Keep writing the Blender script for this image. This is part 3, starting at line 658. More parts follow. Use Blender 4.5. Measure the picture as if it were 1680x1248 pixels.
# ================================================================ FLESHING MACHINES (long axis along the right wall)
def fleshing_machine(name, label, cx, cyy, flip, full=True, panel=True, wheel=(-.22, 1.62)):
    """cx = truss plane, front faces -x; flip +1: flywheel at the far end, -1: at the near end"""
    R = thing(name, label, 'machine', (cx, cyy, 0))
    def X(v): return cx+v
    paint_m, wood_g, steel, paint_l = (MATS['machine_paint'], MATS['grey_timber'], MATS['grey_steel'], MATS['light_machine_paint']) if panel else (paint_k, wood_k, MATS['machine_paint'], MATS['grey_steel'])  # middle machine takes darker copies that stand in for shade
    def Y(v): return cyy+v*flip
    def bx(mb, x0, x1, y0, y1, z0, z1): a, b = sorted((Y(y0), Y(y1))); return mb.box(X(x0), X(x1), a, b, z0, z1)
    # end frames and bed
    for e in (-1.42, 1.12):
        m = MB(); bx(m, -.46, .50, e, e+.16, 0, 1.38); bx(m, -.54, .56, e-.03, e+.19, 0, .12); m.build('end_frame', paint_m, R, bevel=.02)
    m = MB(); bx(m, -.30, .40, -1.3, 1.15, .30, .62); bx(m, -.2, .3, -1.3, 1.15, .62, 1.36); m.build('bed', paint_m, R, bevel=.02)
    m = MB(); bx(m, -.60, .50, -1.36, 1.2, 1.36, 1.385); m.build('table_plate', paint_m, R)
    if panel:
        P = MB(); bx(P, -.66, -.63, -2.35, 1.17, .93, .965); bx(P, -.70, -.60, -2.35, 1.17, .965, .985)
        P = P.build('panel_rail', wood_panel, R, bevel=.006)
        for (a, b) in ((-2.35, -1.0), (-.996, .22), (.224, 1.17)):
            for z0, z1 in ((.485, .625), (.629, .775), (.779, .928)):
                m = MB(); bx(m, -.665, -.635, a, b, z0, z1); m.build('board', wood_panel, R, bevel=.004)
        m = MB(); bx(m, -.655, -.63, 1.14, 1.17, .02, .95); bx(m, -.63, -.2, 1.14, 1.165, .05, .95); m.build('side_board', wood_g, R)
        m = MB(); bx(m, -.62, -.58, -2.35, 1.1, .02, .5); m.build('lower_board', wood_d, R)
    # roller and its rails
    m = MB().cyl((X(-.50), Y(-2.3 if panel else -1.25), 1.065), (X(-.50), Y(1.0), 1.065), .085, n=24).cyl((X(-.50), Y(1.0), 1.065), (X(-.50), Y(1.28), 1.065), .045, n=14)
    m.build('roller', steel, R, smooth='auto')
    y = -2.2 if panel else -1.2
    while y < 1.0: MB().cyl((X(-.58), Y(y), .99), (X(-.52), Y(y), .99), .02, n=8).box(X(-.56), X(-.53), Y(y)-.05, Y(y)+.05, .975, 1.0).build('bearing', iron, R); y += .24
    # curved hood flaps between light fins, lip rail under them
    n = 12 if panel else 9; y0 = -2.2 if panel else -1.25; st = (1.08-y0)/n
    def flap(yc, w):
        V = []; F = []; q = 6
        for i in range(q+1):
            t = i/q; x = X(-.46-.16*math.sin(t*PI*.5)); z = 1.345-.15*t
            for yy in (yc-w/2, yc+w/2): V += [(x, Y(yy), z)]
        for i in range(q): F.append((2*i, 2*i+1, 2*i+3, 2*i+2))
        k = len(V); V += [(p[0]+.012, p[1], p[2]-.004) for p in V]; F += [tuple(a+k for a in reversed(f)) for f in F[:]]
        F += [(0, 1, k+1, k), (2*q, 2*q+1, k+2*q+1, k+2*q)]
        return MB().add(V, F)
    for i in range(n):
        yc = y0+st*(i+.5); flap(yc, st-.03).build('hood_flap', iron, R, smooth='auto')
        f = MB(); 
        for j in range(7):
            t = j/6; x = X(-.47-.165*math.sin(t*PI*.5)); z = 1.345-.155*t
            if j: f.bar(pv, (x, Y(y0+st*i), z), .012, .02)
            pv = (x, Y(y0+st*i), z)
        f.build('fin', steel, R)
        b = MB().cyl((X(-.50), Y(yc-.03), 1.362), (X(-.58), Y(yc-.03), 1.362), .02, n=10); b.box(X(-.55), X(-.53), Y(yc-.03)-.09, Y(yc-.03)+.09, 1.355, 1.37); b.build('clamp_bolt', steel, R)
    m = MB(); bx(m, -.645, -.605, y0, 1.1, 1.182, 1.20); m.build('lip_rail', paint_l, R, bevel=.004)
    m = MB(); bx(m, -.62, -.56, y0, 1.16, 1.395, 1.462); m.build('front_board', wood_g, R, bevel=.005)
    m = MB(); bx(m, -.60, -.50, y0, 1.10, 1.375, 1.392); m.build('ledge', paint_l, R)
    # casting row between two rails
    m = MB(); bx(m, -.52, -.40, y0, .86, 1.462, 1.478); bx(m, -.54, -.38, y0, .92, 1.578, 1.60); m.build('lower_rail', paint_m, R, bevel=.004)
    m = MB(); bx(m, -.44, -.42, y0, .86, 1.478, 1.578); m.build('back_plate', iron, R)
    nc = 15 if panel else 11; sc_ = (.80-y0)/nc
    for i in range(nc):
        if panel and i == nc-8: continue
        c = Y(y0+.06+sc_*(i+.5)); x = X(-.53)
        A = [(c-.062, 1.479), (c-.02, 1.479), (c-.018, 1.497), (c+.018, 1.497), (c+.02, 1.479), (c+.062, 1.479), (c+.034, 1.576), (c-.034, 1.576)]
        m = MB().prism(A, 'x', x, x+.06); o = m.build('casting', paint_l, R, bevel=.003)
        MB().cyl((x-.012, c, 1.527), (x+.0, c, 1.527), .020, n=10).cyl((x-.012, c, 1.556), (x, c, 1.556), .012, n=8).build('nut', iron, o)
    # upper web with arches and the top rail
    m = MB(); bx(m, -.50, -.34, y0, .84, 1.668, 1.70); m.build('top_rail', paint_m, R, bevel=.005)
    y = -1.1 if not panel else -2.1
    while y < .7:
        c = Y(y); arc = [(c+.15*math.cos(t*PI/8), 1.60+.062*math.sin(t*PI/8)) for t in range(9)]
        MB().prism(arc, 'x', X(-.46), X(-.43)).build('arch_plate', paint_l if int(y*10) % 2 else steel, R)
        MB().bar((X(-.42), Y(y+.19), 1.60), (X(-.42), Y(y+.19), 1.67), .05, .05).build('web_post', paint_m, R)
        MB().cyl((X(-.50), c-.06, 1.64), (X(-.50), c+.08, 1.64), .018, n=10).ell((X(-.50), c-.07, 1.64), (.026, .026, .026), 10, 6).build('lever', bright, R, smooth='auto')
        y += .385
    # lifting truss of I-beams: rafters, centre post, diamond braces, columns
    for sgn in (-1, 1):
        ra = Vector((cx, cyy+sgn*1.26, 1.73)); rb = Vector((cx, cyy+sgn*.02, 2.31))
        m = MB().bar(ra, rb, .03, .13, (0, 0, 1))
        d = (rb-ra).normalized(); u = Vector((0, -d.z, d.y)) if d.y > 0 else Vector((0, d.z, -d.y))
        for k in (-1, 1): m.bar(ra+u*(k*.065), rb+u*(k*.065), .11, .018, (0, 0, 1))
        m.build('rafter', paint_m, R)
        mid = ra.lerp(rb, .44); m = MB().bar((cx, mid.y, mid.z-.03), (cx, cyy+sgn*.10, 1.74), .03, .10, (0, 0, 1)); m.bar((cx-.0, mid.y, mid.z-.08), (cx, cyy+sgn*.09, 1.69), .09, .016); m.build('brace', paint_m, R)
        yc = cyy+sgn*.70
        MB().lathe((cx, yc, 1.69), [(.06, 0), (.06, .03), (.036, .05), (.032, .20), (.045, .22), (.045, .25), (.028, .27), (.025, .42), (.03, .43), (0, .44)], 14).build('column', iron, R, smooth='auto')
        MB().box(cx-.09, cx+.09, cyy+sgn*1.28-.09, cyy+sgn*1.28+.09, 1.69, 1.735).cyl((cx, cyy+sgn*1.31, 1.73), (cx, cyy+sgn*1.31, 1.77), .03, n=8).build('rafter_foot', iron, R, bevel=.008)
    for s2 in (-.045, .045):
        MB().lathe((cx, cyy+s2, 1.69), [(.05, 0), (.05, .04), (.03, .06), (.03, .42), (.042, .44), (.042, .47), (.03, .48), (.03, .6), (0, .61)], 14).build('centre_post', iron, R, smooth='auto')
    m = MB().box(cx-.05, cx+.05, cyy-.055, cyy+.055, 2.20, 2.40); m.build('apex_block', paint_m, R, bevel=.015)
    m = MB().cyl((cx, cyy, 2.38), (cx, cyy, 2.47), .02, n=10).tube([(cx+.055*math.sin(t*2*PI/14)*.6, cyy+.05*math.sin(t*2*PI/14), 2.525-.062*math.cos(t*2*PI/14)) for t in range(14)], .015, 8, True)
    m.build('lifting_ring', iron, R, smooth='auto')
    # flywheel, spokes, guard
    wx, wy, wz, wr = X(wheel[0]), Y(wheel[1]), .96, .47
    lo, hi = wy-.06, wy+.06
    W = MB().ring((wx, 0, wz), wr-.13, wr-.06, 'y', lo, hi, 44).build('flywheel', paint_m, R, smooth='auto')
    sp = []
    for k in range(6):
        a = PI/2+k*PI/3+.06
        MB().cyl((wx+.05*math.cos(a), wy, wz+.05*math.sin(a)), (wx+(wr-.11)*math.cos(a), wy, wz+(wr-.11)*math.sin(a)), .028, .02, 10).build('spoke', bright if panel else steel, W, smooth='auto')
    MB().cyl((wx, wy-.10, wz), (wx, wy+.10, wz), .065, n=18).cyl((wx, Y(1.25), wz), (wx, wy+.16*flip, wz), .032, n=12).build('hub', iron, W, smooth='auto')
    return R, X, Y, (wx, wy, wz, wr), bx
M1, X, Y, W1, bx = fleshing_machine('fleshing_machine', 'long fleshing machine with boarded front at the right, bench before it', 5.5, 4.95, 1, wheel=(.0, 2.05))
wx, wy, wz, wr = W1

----

**WHAT IS BEING ASKED:**
Begin with the first line of the listing and copy exactly through the line that contains "def X(v): return cx+v", please, keeping both ends and leaving out everything after.

**RESPONSE TO THE TASK:**
Keep writing the Blender script for this image. This is part 3, starting at line 658. More parts follow. Use Blender 4.5. Measure the picture as if it were 1680x1248 pixels.
# ================================================================ FLESHING MACHINES (long axis along the right wall)
def fleshing_machine(name, label, cx, cyy, flip, full=True, panel=True, wheel=(-.22, 1.62)):
    """cx = truss plane, front faces -x; flip +1: flywheel at the far end, -1: at the near end"""
    R = thing(name, label, 'machine', (cx, cyy, 0))
    def X(v): return cx+v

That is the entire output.